I badgered him and finally he sighed and said, "I've been watching all the people coming out of the craft store. They didn't look very good. They looked sad. Then you came out and I was so happy that you were my wife and now you won't even give me a kiss."

I missed my chance for a tender moment. So much for romance in the parking lot.


Here is the promised dart gun story from the past.

In 1985 we took the kids to San Diego for a long anticipated vacation. We had rented a condo that overlooked a sailboat filled marina. It was beautifully decorated, the view was spectacular, everything was perfect. When we had unlocked the door, pushed it open and started to come in and Hillary actually backed up. “We don’t belong here,” she said.

“What? This is the right place. They key works. It’s paid for. What’s the matter?”

“This is too nice for us,” she said.

Right then I knew something was wrong in the Universe. My precious child, this eleven-year-old-Utah girl who was bright and happy and well adjusted, who always saw the good in life, did not think she belonged in a nice place. She was a daughter of God. He wants to give her all the good things in life but she had forgotten. She had forgotten and was not feeling worthy.

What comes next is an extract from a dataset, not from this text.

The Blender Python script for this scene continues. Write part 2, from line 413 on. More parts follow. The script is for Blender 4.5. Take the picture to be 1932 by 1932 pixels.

Some of the kids bustled past her and she got pushed in. When we got all the luggage in we tried to explain about why we belonged here. She wasn’t buying it.

I went into the bedroom and unpacked one of the suitcases because it contained a secret and as much as I wanted everyone to get unpacked—as much as I wanted them to unpack and not have to do it myself, I knew this was more important.

“Here,” I said to everyone, tossing them a package. “Let’s play.”

“Wow! Do you mean it?” they asked as they each grabbed and tore the wrappers off.

“Get ready,” I said. “Get set. Go!”

Darts flew everywhere. Guns were re-loaded and more darts flew. They ran to hide behind walls, peeking out to take aim and dodge darts. They ran behind couches and chairs and crouched down, loading and shooting.

Finally everyone’s dart guns were empty. They emerged like hungry locusts, running and snatching darts from all over the room. Phil was as busy gathering darts as the kids.

Another furious round of dart-gun-war began. Everyone laughed. Everyone scurried. Occasionally someone said, “Oh, you got me!” Sometimes they fell on the floor, holding their chests.

The only rule was: don’t aim for the face. Someone--you know who you are, my wicked children--didn’t listen and Phil took a dart exactly in the middle of his forehead. Play was halted long enough for me to take a picture and for the kids to scream with laughter and then the furious darts resumed, like wasps from a threatened nest.

The war lasted four hours. Four hours! Honest it did. I quit after about fifteen minutes and unloaded suitcases, put clothes away and fixed dinner. I would peek into the living room/dining room occasionally and a dart would whiz past my head.

“I’m not playing,” I’d yell.

It didn’t matter, three our four more darts would be launched in my direction. Phil was so tired by this time that he sat at the dining room table and only got up to replenish his dart supply. His shirt was wet with sweat. The kid’s hair was wet around the hairline. They will sleep good tonight, I thought.

By the time dinner was ready there was no more “I’m not worthy” thoughts. We had taken the condo by the throat and made it ours. A sack full of dart guns, a savvy mother and a good war will do that every time.